Bruce Lawrence

Bruce Lawrence

Overview

* Religion professor at Duke University
* Member of Duke Divest
* Views the 9/11 attacks as acts of retaliation against U.S. imperialism


Born in August 1941 in Newton, New Jersey, Bruce B. Lawrence is the Nancy and Jeffrey Marcus Humanities Professor of Religion at Duke University, where he has taught since 1971. He earned a bachelor’s degree from Princeton University in 1962, a Master of Divinity from Episcopal Divinity School (Cambridge) in 1967, and a doctorate (in History of Religions) from Yale University in 1972.

Lawrence is also a member of the student/faculty activist group Duke Divest, which advocates the university’s “divestiture” from Israel and from all companies that conduct any business whatsoever with the Jewish state.

Lawrence contends that in Islamic tradition, genuine jihad is not characterized by violence or conquest, but rather by an effort to become “a better student, a better colleague, a better business partner. Above all, to control one’s anger.”

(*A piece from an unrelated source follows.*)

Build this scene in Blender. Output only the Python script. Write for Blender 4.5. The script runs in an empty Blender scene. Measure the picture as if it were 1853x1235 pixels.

Counseling Americans to look in the mirror if they wish to find the source of the foreign hatreds aimed at the United States, Lawrence has called for a domestic “jihad that would be a genuine struggle against our own myopia and neglect, as much as it is against outside others who condemn or hate us for what we do, not [for] who we are.”

According to Lawrence, the 9/11 attacks were not acts of unprovoked Arab aggression against the United States, but rather acts of defense against American imperialism.

In 2006 Lawrence authored a paper titled, “Osama bin Laden as Media Star: The Making of an Information Age Anti-Hero.” In that piece, the professor made the case that the al Qaeda leader had become a media sensation with whom George W. Bush was excessively preoccupied. Lawrence concluded, “From his [bin Laden’s] perspective, he is not a terrorist seeking a target, but a leader avenging his victimized community. ‘Our’ terrorist becomes ‘their’ freedom fighter …”

On November 13, 2007, Lawrence was a featured speaker at a “Jihadi Islam Conference” held at UCLA. The focus of the conference was to take “stock of the various approaches applied to the study of jihadism and jihadi movements”; to “discuss the assumptions and methodological problems encountered by researchers”; and to “propose alternative approaches to the study of these phenomena that conform to more broadly applicable historical and social science practice.” Fellow speakers included James Gelvin and Rola El-Husseini.